Set out each line from the following listing that includes the word "starts".
-------- Input for this task --------
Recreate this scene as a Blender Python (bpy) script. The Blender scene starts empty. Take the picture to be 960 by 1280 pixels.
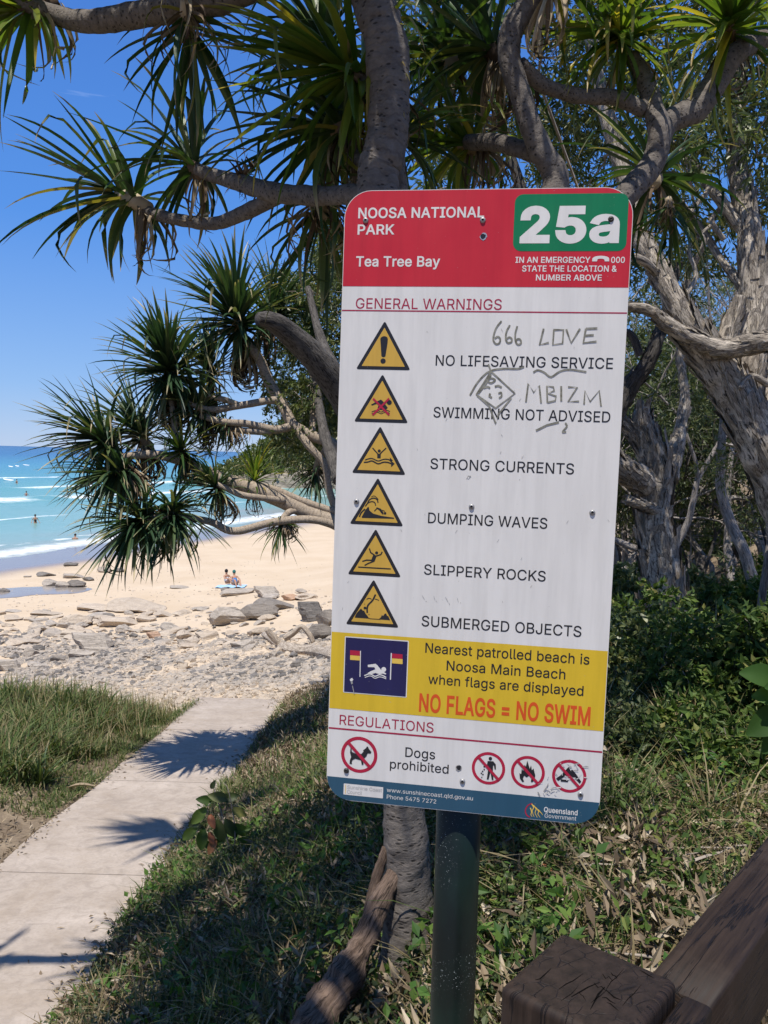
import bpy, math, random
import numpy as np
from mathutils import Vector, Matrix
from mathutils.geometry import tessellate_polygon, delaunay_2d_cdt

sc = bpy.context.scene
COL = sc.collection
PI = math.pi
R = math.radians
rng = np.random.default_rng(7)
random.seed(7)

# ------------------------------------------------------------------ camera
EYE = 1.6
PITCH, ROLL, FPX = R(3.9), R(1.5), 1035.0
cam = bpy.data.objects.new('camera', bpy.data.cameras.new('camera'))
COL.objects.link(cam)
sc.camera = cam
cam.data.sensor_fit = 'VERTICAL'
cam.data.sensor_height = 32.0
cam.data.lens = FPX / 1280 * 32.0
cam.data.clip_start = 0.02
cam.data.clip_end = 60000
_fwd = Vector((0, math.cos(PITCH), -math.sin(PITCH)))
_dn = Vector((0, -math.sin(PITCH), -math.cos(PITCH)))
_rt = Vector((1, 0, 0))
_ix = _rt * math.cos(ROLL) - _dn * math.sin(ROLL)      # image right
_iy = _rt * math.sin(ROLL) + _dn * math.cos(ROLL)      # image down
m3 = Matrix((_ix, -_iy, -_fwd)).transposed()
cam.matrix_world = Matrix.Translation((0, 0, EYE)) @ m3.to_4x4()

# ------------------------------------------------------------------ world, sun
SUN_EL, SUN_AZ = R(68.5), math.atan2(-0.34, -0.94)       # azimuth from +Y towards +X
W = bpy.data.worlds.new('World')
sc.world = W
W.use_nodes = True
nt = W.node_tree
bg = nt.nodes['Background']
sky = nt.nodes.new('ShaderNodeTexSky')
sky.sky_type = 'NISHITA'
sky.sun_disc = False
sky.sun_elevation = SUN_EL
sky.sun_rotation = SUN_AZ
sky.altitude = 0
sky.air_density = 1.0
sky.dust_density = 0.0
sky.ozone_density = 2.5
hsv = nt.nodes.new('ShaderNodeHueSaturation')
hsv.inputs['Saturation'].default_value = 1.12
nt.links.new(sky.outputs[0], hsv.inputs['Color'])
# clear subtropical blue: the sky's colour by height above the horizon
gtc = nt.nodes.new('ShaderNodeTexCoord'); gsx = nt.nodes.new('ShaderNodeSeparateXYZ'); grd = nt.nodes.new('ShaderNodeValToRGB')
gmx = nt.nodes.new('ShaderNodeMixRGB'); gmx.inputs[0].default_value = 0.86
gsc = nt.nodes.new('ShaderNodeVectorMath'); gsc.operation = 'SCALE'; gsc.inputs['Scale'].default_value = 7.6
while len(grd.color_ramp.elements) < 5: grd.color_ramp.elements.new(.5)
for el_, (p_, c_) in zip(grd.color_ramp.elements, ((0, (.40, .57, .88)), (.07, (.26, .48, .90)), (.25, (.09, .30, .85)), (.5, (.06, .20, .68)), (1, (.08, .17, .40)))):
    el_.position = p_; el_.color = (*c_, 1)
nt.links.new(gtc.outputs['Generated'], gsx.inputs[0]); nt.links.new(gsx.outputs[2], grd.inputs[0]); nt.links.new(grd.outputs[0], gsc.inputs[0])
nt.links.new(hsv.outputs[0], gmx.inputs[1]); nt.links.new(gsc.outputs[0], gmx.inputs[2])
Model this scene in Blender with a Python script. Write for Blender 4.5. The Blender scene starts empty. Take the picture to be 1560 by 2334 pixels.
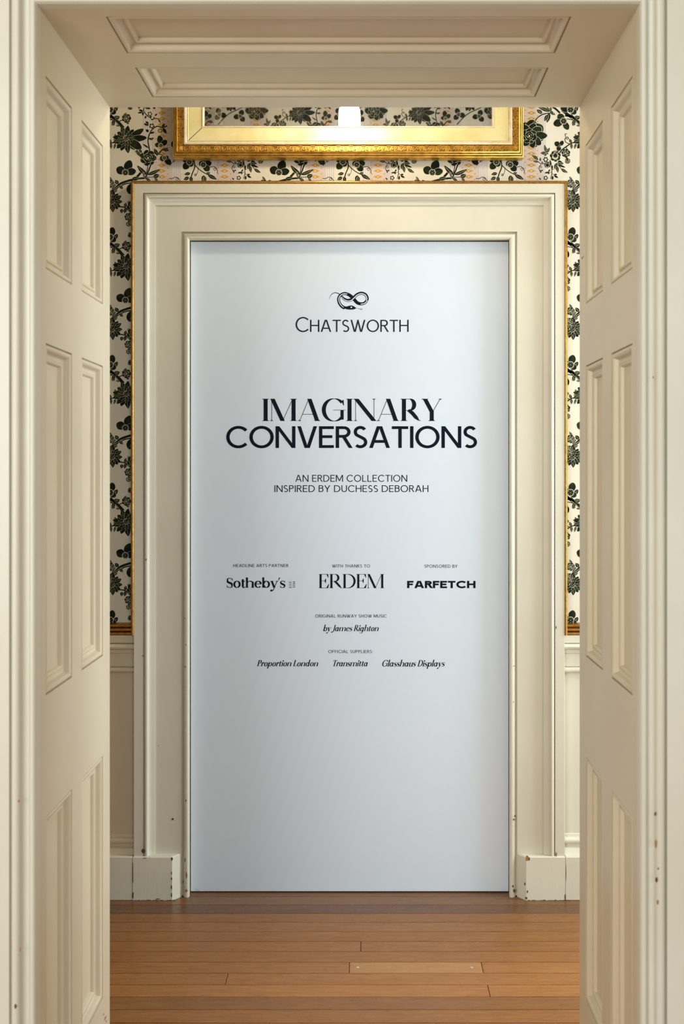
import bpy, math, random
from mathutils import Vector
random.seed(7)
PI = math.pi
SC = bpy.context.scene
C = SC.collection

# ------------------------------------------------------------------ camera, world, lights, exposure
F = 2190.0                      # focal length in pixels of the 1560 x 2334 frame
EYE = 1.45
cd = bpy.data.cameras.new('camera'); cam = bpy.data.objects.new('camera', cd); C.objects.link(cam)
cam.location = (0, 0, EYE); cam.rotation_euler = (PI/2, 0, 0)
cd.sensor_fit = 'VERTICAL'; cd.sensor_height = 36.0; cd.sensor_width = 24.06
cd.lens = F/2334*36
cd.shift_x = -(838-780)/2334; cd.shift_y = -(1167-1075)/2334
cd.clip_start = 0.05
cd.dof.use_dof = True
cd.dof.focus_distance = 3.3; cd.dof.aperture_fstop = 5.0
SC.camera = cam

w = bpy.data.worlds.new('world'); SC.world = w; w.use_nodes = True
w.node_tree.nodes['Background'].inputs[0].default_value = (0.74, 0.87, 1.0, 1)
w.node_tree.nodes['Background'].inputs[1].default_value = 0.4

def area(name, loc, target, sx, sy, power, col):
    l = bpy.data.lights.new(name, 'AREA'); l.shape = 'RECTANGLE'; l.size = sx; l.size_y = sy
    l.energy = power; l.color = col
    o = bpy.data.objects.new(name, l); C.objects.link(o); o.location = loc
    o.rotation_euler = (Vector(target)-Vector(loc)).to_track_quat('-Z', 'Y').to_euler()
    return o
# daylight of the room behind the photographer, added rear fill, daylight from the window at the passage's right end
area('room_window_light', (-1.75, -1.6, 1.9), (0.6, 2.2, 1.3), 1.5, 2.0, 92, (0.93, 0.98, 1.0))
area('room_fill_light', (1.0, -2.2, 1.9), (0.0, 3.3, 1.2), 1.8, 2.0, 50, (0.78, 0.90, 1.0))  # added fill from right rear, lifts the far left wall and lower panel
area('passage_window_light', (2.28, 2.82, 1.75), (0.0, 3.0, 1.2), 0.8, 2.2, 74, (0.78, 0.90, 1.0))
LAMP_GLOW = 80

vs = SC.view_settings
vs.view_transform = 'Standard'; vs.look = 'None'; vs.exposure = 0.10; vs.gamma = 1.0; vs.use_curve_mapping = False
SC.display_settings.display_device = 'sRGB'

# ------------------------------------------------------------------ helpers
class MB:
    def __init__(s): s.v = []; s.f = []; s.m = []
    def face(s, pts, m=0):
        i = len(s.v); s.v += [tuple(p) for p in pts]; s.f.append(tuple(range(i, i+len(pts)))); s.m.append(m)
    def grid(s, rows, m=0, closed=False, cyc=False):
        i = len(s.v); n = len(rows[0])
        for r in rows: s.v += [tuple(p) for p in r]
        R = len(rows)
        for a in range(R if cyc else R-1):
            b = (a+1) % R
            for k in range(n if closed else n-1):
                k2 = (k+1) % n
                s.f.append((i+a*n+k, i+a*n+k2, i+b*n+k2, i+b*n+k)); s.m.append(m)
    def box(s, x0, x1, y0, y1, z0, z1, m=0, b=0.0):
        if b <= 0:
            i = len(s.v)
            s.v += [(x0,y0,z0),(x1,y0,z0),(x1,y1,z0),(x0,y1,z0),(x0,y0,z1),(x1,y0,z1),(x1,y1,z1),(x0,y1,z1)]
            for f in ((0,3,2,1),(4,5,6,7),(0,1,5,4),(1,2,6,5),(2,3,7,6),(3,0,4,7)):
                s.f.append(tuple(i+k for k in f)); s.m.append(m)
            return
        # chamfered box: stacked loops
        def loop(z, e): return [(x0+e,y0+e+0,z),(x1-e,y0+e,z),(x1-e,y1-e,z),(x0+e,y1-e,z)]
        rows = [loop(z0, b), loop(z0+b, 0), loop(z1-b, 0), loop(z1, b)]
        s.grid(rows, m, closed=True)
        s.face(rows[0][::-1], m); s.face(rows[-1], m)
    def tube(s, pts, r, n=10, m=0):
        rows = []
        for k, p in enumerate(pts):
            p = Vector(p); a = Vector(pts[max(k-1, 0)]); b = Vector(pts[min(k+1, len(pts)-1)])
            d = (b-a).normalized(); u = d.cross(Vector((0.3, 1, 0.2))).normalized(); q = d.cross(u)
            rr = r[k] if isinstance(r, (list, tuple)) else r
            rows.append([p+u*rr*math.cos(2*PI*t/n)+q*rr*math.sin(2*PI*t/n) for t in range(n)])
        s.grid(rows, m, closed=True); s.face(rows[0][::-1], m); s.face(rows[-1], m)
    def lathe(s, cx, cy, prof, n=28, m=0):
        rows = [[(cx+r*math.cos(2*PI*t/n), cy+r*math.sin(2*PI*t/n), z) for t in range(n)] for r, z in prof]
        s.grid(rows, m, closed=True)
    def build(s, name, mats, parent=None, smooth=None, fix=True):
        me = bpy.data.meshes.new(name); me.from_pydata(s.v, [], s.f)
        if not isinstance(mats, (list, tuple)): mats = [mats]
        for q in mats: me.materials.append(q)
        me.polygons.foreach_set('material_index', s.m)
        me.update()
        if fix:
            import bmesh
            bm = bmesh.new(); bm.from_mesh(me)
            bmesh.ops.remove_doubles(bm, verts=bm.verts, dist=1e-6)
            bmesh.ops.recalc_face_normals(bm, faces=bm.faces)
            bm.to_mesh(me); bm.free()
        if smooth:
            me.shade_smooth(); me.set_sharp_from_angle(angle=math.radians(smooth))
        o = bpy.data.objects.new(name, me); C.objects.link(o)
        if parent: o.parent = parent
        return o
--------
-------- Input for this task --------
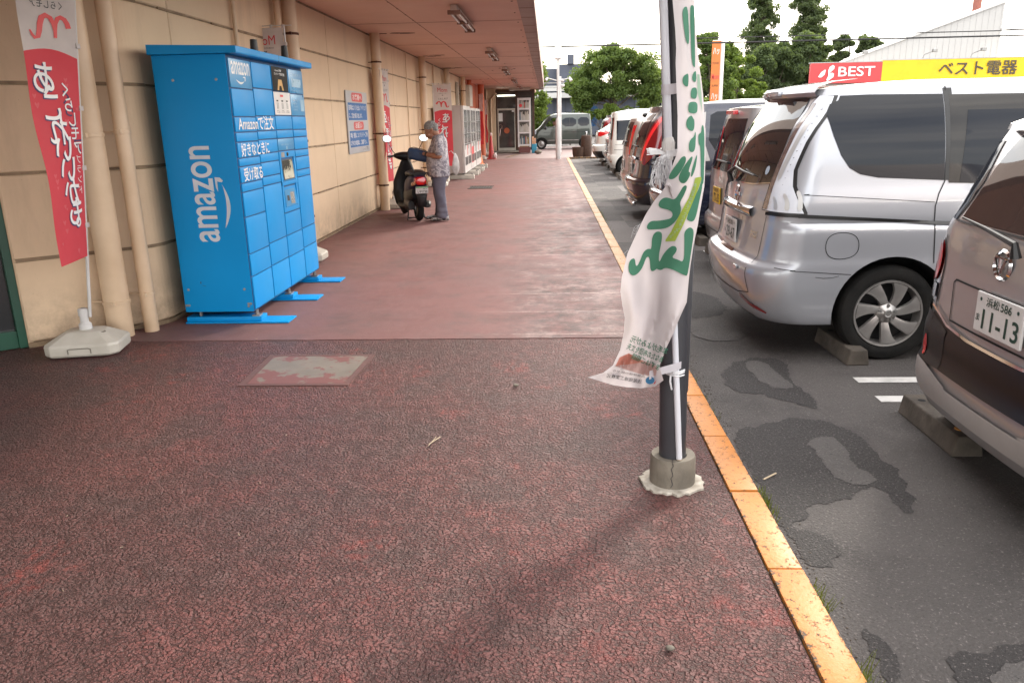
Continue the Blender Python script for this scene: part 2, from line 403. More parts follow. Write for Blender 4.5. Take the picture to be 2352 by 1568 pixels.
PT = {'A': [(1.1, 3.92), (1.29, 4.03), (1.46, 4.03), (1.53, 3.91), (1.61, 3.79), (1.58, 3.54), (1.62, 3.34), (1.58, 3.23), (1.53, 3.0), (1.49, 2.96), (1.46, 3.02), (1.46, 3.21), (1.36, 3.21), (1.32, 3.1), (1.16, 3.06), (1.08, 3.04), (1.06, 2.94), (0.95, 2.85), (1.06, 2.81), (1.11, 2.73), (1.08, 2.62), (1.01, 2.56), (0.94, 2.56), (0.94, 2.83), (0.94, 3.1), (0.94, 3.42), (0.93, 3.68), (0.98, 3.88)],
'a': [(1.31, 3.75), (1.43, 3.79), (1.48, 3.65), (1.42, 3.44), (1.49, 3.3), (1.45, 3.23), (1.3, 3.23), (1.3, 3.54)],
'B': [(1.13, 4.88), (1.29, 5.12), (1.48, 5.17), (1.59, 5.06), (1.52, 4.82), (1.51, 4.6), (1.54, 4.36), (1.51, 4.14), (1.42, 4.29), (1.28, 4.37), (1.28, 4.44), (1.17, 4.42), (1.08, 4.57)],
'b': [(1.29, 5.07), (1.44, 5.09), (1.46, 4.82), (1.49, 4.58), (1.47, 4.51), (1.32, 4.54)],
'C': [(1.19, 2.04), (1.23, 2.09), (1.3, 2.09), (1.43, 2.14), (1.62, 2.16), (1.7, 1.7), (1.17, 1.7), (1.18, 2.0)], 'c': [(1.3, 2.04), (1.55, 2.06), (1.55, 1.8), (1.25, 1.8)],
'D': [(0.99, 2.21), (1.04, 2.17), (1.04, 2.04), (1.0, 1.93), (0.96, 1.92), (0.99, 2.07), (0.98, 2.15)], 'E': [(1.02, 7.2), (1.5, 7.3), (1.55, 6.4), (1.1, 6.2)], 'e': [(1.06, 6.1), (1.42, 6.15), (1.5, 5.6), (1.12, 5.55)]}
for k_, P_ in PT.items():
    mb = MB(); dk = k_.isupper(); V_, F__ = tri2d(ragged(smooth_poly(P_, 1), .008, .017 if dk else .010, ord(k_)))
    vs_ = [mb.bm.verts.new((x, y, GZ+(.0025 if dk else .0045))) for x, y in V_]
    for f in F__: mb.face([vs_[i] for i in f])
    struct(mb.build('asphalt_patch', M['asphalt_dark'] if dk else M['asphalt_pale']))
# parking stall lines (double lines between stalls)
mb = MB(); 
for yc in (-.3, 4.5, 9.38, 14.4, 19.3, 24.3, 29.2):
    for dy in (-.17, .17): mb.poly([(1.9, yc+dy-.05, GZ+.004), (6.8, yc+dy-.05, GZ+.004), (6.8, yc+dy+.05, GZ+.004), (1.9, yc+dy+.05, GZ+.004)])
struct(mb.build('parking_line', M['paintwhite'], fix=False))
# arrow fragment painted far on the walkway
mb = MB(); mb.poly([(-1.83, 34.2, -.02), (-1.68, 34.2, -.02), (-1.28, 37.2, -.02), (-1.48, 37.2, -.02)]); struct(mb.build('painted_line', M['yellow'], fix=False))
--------
-------- Input for this task --------
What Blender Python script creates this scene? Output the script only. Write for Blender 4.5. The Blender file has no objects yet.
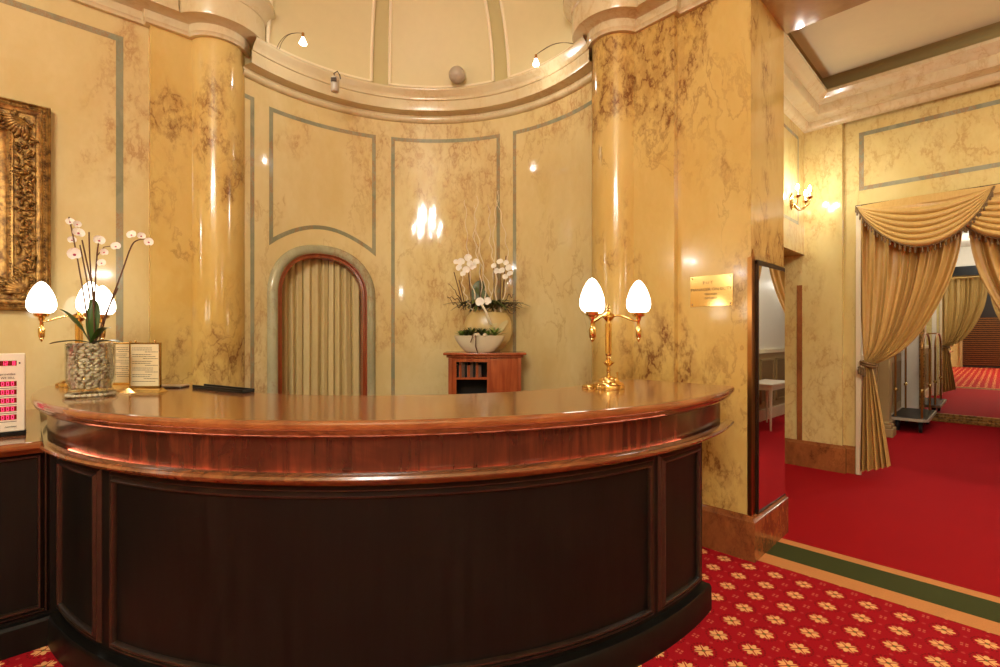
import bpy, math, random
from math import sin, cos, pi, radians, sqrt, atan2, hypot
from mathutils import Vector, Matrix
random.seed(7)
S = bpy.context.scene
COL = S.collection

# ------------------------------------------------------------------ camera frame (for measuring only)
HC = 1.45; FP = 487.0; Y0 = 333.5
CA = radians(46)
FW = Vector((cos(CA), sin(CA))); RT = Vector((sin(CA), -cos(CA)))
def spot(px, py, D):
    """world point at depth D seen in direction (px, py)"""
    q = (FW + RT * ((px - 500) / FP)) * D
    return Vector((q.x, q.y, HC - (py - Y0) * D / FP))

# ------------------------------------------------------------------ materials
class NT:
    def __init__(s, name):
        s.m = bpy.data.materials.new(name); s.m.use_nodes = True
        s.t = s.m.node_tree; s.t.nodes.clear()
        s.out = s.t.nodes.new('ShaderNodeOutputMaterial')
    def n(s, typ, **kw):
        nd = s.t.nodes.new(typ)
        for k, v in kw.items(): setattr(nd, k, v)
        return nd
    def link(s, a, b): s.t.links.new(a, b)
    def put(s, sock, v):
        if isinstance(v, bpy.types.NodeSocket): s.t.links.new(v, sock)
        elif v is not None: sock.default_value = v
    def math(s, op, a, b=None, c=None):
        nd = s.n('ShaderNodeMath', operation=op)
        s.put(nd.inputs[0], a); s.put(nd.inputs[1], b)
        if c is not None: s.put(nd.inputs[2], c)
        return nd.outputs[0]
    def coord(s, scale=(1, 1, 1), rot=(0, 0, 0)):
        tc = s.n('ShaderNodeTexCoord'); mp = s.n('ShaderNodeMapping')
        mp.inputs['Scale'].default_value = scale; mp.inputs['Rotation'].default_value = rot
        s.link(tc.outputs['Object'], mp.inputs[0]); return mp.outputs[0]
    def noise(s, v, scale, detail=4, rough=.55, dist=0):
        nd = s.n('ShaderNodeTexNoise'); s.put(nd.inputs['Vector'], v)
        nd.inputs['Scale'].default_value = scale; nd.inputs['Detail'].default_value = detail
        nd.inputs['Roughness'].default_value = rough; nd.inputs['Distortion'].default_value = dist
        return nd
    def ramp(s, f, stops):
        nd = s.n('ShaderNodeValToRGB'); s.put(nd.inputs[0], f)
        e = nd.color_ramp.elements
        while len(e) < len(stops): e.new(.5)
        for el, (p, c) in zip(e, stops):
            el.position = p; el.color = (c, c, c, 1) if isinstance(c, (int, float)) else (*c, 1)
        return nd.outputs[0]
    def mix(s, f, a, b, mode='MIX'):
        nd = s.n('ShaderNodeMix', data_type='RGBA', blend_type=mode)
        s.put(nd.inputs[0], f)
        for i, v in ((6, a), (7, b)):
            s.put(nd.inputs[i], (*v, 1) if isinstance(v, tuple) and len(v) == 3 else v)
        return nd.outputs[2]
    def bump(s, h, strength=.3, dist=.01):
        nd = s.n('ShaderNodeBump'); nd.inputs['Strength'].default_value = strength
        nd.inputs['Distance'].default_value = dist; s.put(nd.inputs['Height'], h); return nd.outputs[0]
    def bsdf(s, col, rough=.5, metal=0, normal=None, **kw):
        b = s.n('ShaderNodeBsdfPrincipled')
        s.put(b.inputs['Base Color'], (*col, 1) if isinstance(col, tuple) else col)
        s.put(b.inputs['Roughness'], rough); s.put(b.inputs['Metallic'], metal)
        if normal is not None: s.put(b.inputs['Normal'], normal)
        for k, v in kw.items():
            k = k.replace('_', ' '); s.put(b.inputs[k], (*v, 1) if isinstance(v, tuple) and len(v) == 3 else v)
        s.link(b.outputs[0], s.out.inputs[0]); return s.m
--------
**Output for this exercise:**
Recreate this scene as a Blender Python (bpy) script. The Blender scene starts empty. Take the picture to be 960 by 1280 pixels.
Model this scene in Blender with a Python script. Write for Blender 4.5. The Blender scene starts empty. Take the picture to be 1560 by 2334 pixels.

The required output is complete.